Discoverers of Light

The history of the study of light has involved virtually all the major figures of science, and their stories reveal the human side of science in many different ways. This page will provide resources and links to biographical sketches of well known (and not so well-known) scientists who have made major contributions to our understanding of what light is and what it is used for.

From the earliest times,  many philosophers considered the question of light. Some argued it was a stream of particles, while others were certain it was composed of waves. Isaac Newton was one of the advocates of the ‘corpuscular’ theory, and performed experiments on light towards the end of the 17th century. Perhaps the most famous was his experiment with sunlight and prisms where he showed that white light is composed of many colors, and that each individual color could not be used to re-create white light or be broken down further. He also performed rather frightening experiments on himself to study the perception of light by his eyes.

Alongside Newton’s ideas, the idea that light was a wave had been proposed by people such as Christiaan Huyghens and Newton’s rival, Robert Hooke. But it was not until a century later, in 1800, that the experiments of Thomas Young showed that light can exhibit interference (e.g.., the crests and troughs of the waves can add or subtract to give bright and dark regions). He also proposed that light of different colors has different wavelengths, and that we see these colors with sets of three detectors in our eyes for the three primary colors.

The camera obscura - or the projector as we know it today - has a long history dating back to 400 BC. Mo-ti, Chinese philosopher and founder of Mohism, is attributed with the first known mention of the camera obscura concept (then called a pinhole camera). His basic observations of light developed into a minor theory of optics.

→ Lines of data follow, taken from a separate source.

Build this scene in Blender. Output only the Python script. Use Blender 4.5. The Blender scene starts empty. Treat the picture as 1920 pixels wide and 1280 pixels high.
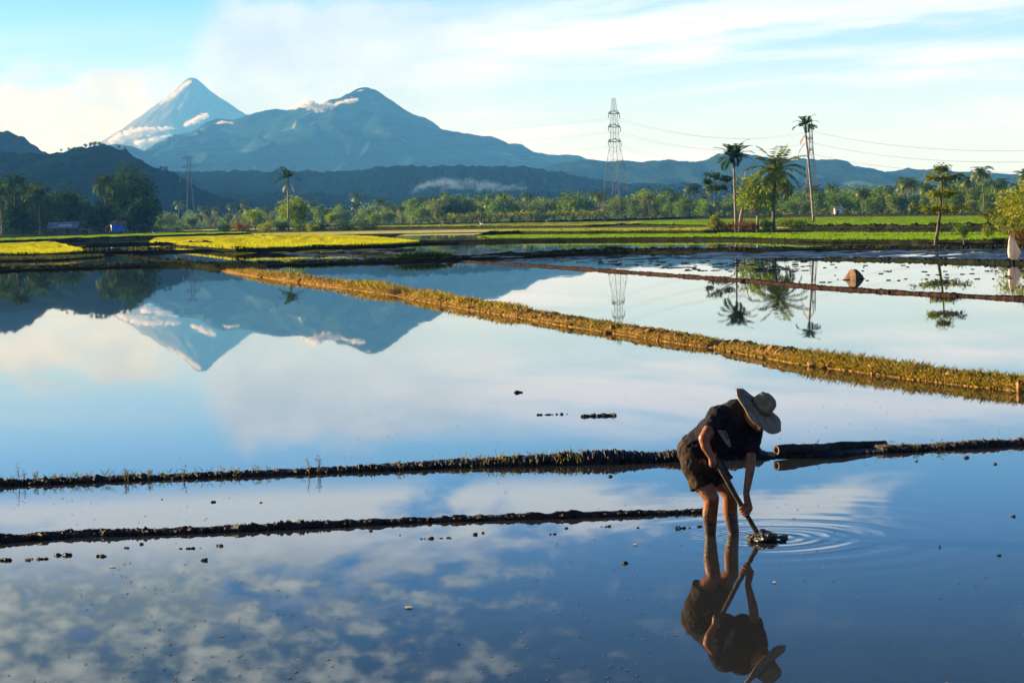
import bpy, math, random
from mathutils import Vector, Matrix, noise
rnd = random.Random(11)
R = math.radians
sc = bpy.context.scene
COL = sc.collection

# ------------------------------------------------------------------ camera
FPX = 4267.0; CAMH = 2.7
ROLL = R(1.5); PITCH = math.atan(234/FPX)
CAM = Vector((0, 0, CAMH))
FW = Vector((0, math.cos(PITCH), -math.sin(PITCH)))
U0 = Vector((0, math.sin(PITCH), math.cos(PITCH)))
X0 = Vector((1, 0, 0))
RT = X0*math.cos(ROLL) - U0*math.sin(ROLL)
UP = X0*math.sin(ROLL) + U0*math.cos(ROLL)
cam = bpy.data.cameras.new('camera'); camo = bpy.data.objects.new('camera', cam); COL.objects.link(camo)
cam.sensor_width = 36; cam.lens = FPX/1920*36; cam.clip_start = 0.3; cam.clip_end = 60000
camo.matrix_world = Matrix(((RT.x, UP.x, -FW.x, 0), (RT.y, UP.y, -FW.y, 0), (RT.z, UP.z, -FW.z, CAMH), (0, 0, 0, 1)))
sc.camera = camo

def ray(px, py): return FW + RT*((px-960)/FPX) + UP*((640-py)/FPX)
def ground(px, py, z=0.0):
    d = ray(px, py); t = (z-CAMH)/d.z
    return CAM + d*t
def atY(px, py, Y):
    d = ray(px, py); return CAM + d*(Y/d.y)
def place(px, Y, z):
    a, b = 300.0, 600.0
    for _ in range(6):
        za, zb = atY(px, a, Y).z, atY(px, b, Y).z
        n = a + (z-za)*(b-a)/(zb-za); a, b = n, n+20
    return atY(px, a, Y)
def proj(p):
    d = p-CAM; k = d.dot(FW)
    return 960+FPX*d.dot(RT)/k, 640-FPX*d.dot(UP)/k
def lerp(a, b, t): return a+(b-a)*t
def pl(pts, x):
    if x <= pts[0][0]: return pts[0][1]
    for (a, ya), (b, yb) in zip(pts, pts[1:]):
        if x <= b: return ya+(yb-ya)*(x-a)/(b-a)
    return pts[-1][1]
def fb(x, y, z=0.0, o=4): return noise.fractal(Vector((x, y, z)), 1.0, 2.0, o)

# ------------------------------------------------------------------ mesh building
class MB:
    def __init__(s): s.v = []; s.f = []; s.mi = []; s.m = 0
    def add(s, vs, fs):
        o = len(s.v); s.v.extend([tuple(p) for p in vs])
        for f in fs: s.f.append(tuple(i+o for i in f)); s.mi.append(s.m)
    def quad(s, a, b, c, d): s.add([a, b, c, d], [(0, 1, 2, 3)])
    def tri(s, a, b, c): s.add([a, b, c], [(0, 1, 2)])
    def tube(s, pts, rad, n=6, cap=True):
        pts = [Vector(p) for p in pts]
        if not hasattr(rad, '__len__'): rad = [rad]*len(pts)
        vs = []; prev = None
        for i, p in enumerate(pts):
            t = (pts[min(i+1, len(pts)-1)]-pts[max(i-1, 0)]).normalized()
            if prev is None:
                a = Vector((1, 0, 0)) if abs(t.x) < .8 else Vector((0, 1, 0))
                e = t.cross(a).normalized()
            else:
                e = (prev - t*prev.dot(t)).normalized()
            prev = e; g = t.cross(e)
            for k in range(n):
                an = 2*math.pi*k/n
                vs.append(p+(e*math.cos(an)+g*math.sin(an))*rad[i])
        fs = []
        for i in range(len(pts)-1):
            for k in range(n):
                k2 = (k+1) % n
                fs.append((i*n+k, i*n+k2, (i+1)*n+k2, (i+1)*n+k))
        if cap:
            fs.append(tuple(range(n))[::-1]); fs.append(tuple((len(pts)-1)*n+k for k in range(n)))
        s.add(vs, fs)
    def bar(s, a, b, r, n=4): s.tube([a, b], r, n)
    def box(s, c, sx, sy, sz, rz=0):
        c = Vector(c); ca, sa = math.cos(rz), math.sin(rz); vs = []
        for dz in (-.5, .5):
            for dx, dy in ((-.5, -.5), (.5, -.5), (.5, .5), (-.5, .5)):
                x, y = dx*sx, dy*sy
                vs.append(c+Vector((x*ca-y*sa, x*sa+y*ca, dz*sz)))
        s.add(vs, [(3, 2, 1, 0), (4, 5, 6, 7), (0, 1, 5, 4), (1, 2, 6, 5), (2, 3, 7, 6), (3, 0, 4, 7)])
    def blob(s, c, rx, ry, rz, nz=.25, fr=2.0, nu=10, nv=7, seed=0.0):
        c = Vector(c); vs = []
        for j in range(1, nv):
            th = math.pi*j/nv
            for i in range(nu):
                ph = 2*math.pi*i/nu
                d = Vector((math.sin(th)*math.cos(ph), math.sin(th)*math.sin(ph), math.cos(th)))
                k = 1+nz*noise.noise(d*fr+Vector((seed, seed*1.7, -seed)))*1.6
                vs.append(c+Vector((d.x*rx, d.y*ry, d.z*rz))*k)
        vs.append(c+Vector((0, 0, rz))); vs.append(c-Vector((0, 0, rz)))
        fs = []; T = len(vs)-2; B = T+1
        for j in range(nv-2):
            for i in range(nu):
                i2 = (i+1) % nu
                fs.append((j*nu+i, (j+1)*nu+i, (j+1)*nu+i2, j*nu+i2))
        for i in range(nu):
            i2 = (i+1) % nu
            fs.append((T, i, i2)); fs.append((B, (nv-2)*nu+i2, (nv-2)*nu+i))
        s.add(vs, fs)
    def leaf(s, p, d, up, L, W):
        """one folded leaf: base p, direction d, width axis from up"""
        d = d.normalized(); w = d.cross(up)
        if w.length < 1e-3: w = d.cross(Vector((1, 0, .3)))
        w = w.normalized()*W*.5
        m = p+d*L*.45
        s.add([p, m-w, p+d*L, m+w], [(0, 1, 2), (0, 2, 3)])
    def build(s, name, mats, parent=None, smooth=False, loc=None):
        me = bpy.data.meshes.new(name); loc = Vector(loc) if loc is not None else None
        vs = s.v if loc is None else [tuple(Vector(p)-loc) for p in s.v]
        me.from_pydata(vs, [], s.f); me.update()
        if not isinstance(mats, (list, tuple)): mats = [mats]
        for m in mats: me.materials.append(m)
        if len(mats) > 1: me.polygons.foreach_set('material_index', s.mi)
        if smooth: me.polygons.foreach_set('use_smooth', [True]*len(me.polygons))
        o = bpy.data.objects.new(name, me); COL.objects.link(o)
        if loc is not None: o.location = loc
        if parent is not None: o.parent = parent
        return o

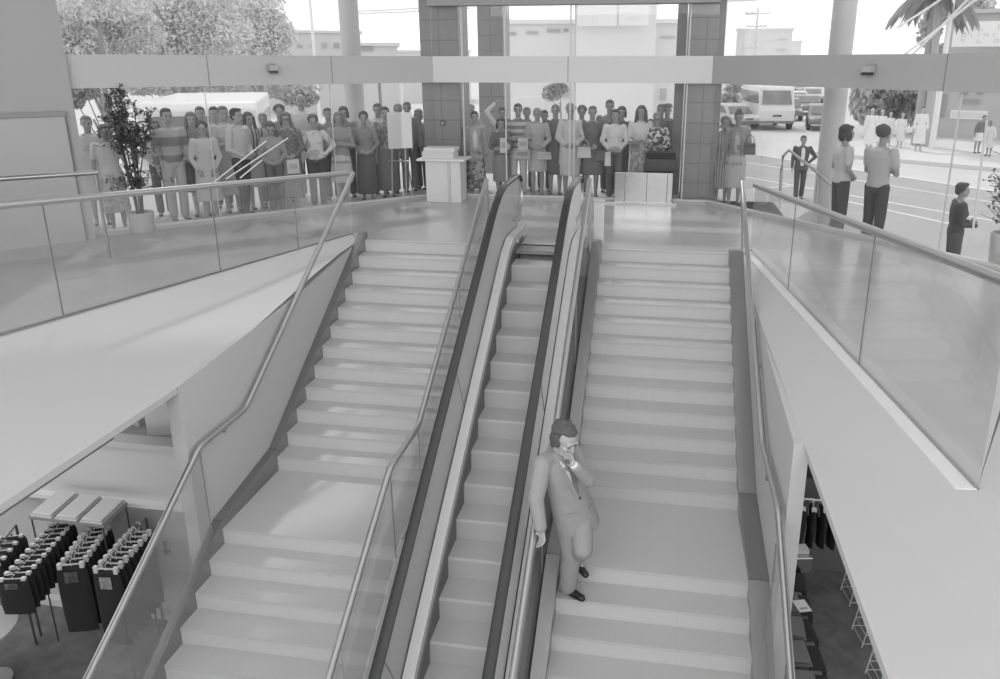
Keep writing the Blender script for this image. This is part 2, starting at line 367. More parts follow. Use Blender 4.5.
for X, side in ((XHL, 'left'), (XHR, 'right')):
    P = [Vector(p) for p in hpath(X)]
    h = MB(); h.rail(P[:-8], eo)
    h.build('handrail', BLACKR, es, smooth=True)
    # balustrade panel follows the rail from the deck upwards
    top = [p for p in P if 1][3:-4]
    def dz(y): return min(.2, nosl(y)+.2) if False else max(ZB+.1, min(.2, -5.97+.642*y))
    lo = [Vector((X-.012, p.y, min(dz(p.y), p.z-.03))) for p in top]; hi = [Vector((X-.012, p.y, p.z-.03)) for p in top]
    pn = MB(); pn.thick([q-eo for q in lo], [q-eo for q in hi], (.024, 0, 0)); pn.build('balustrade_panel', glass(.9,.06,veil=.35,name='frosted_glass') if X == XHL else PANEL, es)
    nw = MB(); nw.rail(P[-9:], eo, w=.046, h=.02); nw.build('rail_end_sheen', STEEL, es, smooth=True)  # end loop of the black rail; its pale reflection is put in as steel
    ns = MB(); ns.tube([p-Vector((0,0,0))-eo for p in [Vector((X, q.y-(.05 if q.y > 10.68 else 0), q.z-.055)) for q in P[-12:]]], .02, 8); ns.build('newel_trim', STEEL, es, smooth=True)
    # decks (inner and outer) and skirt
    ys = [10.75, 10.4, 9.75, 9.4, 3.4, 2.6]
    zt = [.2, .2, .2, dz(9.4), dz(3.4), dz(2.6)]
    inner = (X+.02, X+.13) if X == XHL else (X-.12, X-.02)
    outer = (X-.12, X-.02) if X == XHL else (X+.02, X+.125)
    for nm, (a, b), mt in (('inner_deck', inner, DECK), ('outer_deck', outer, PANEL)):
        d = MB(); pr = [(y-eo.y, z) for y, z in zip(ys, zt)]+[(y-eo.y, z-.16) for y, z in reversed(list(zip(ys, zt)))]
        d.slabx(pr, a-eo.x, b-eo.x); d.build(nm, mt, es, bevel=.012)
    sk = MB(); sx = (X+.125, X+.145) if X == XHL else (X-.145, X-.125)
    sk.slabx([(y-eo.y, z-.12) for y, z in zip(ys[1:], zt[1:])]+[(y-eo.y, z-.6) for y, z in reversed(list(zip(ys[1:], zt[1:])))], sx[0]-eo.x, sx[1]-eo.x)
    sk.build('skirt', mat(.42, rough=.4), es)
    jt = MB()
    for y in (5.0, 7.4):
        jt.beam(Vector((X+(.016 if X==XHL else .016), y, dz(y)))-eo, Vector((X+.016, y-.28, hz(y-.28)-.04))-eo, .006, .006)
    jt.build('panel_joint', mat(.5), es)
STP = mat(.66, rough=.8, bump=.3, bscale=150, name='escalator_step'); xs0, xs1 = XHL+.145, XHR-.145
GV = pattern('stripe_v', .69, .76, 60)
Yn, er, eg = 9.55, .2145, .334
ks = 0
y = 9.62; 
for k in range(19):
    yn = 9.50-k*eg; z = -6.22+.642*yn
    if z < ZB: break
    s_ = MB(); s_.slabx([(yn-eo.y+0, z-.02), (yn-eo.y-.0+.02, z), (yn-eo.y+eg+.01, z), (yn-eo.y+eg+.01, z-.04), (yn-eo.y+.03, z-.04), (yn-eo.y+.0, z-er-.02), (yn-eo.y-.012, z-er)], xs0-eo.x, xs1-eo.x)
    st = s_.build('step', GV, es)
cb = MB(); cb.box(xs0-eo.x, xs1-eo.x, 9.84-eo.y, 10.25-eo.y, -.05, -.0); cb.build('comb_plate', mat(.55, rough=.4), es)
cb = MB(); cb.box(xs0-eo.x, xs1-eo.x, 10.2-eo.y, 10.75-eo.y, -.03, .003); cb.build('landing_plate', mat(.70, rough=.35), es)
ind = MB(); ind.ell(Vector((xs0+.004, 9.95, .1))-eo, (.012,.03,.03)); ind.build('lamp', mat(.95), es)
tb = MB(); tb.slabx([(10.3-eo.y, -.3), (9.2-eo.y, -1.15), (5.0-eo.y, -3.75), (4.4-eo.y, ZB-.05), (4.4-eo.y, ZB-.09), (10.3-eo.y, -1.6)], SLX+.15-eo.x, SRX-.01-eo.x); tb.build('truss', mat(.4), es)
# white guard post at the head of the right staircase
g = thing('guard_post', 'low white boxed post at the top of the right staircase beside the escalator', 'post', (-.86, 10.35, 0))
MB().box(-.07,.07,-.05,.05,0,.62).build('post', mat(.86), g, bevel=.006); MB().box(-.08,.08,-.06,.06,.62,.64).build('cap', STEEL, g)
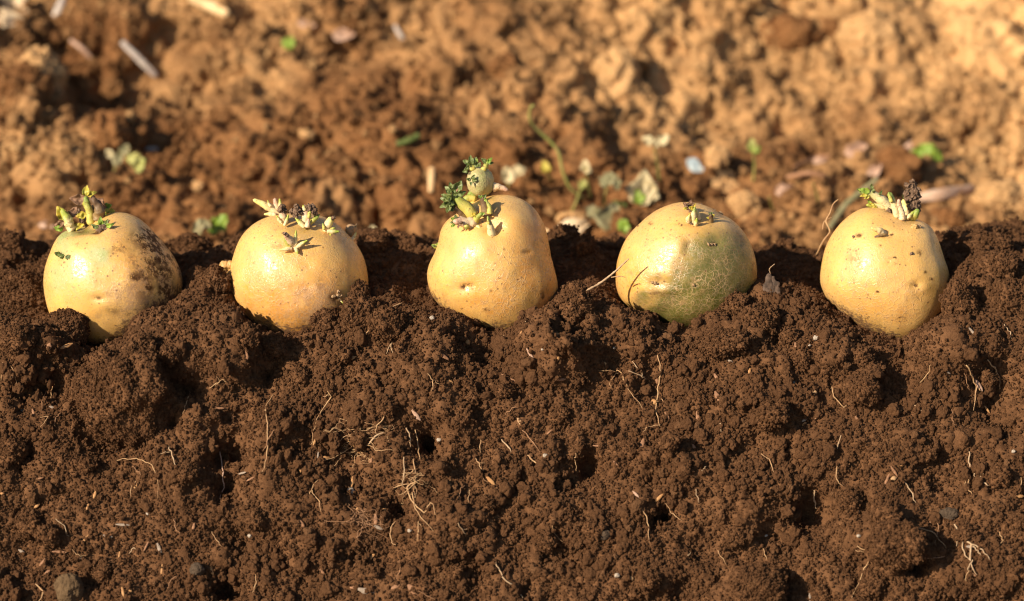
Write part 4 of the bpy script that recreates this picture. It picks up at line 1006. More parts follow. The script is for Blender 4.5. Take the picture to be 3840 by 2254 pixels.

In 350, Aristotle further proved Mo-ti’s theory that light travels in straight lines by observing that light traveling through even the smallest  holes in objects will still create a circle of light on the ground.

The year 2015 marks the 1000th anniversary since the appearance of the remarkable seven volume treatise on optics Kitab al-Manazir written by the Arab scientist Ibn al-Haytham. Born around a thousand years ago in present day Iraq, Al-Hasan Ibn al-Haytham (known in the West by the Latinised form of his first name, initially “Alhacen” and later “Alhazen”) was a pioneering scientific thinker who made important contributions to the understanding of vision, optics and light. 

His methodology of investigation, in particular using experiment to verify theory, shows certain similarities to what later became  known as the modern scientific method. Through his Book of Optics (Kitab al-Manazir) and its Latin translation (De Aspectibus), his ideas influenced European scholars including those of the European Renaissance. Today, many consider him a pivotal figure in the history of optics and the “Father of modern Optics”. 

UNESCO and IYL 2015 have partnered with the UK based organisation 1001 Inventions to launch a high-profile international educational campaign celebrating Ibn al-Haytham called '1001 Inventions and the World of Ibn al-Haytham'.

During the 19th century, experimental and theoretical developments in the understanding of electricity and magnetism culminated in the work of James Clerk Maxwell, who showed that there must be waves of oscillating electric and magnetic fields. These waves were predicted to travel at a speed very close to the measured speed of light, so it appeared very likely that (visible) light is an electromagnetic (EM) phenomenon. We now know that light is indeed a very high frequency form of EM radiation.

But just as the wave theory seemed triumphant,  Albert Einstein showed in 1905 that the explanation of the photoelectric effect (where electrons can be knocked out of metals by shining light of high enough frequency) required light to come in discrete packets, or photons as we call them. How light can behave both as waves and as particles is a mystery which endures to the present day, but the extraordinary developments in the uses of light in recent times (eg photonics) depend on this dual nature.

Having mentioned Einstein, it is appropriate also to mention his work on Special Relativity. This theory relies on the fact that the speed of light is invariant, i.e., it is the same for everyone no matter their own state of motion. Measuring speed involves measuring times and distances, which means understanding space and time is more complicated than we used to think! For more on Einstein’s revolutionary theory of relativity, see the Einstein Centenary.

Light from outside the Earth is the province of Astronomy. From the earliest times, people observed the succession of day and night, the waxing and waning of the moon, and the relation of the constellations to the seasons on Earth. Early astronomers were needed to produce calendars, to mark the passing of time. Developments in the ancient world came from many civilisations: Chinese, Indian, Egyptian, Greek, Arabian, Persian, Mayan, to name a few. Once the telescope had been invented, astronomers could study more objects, and more distant objects, than before, so names like Galileo, Brahe, Kepler, Newton, etc are all involved in the beginnings of modern astronomy.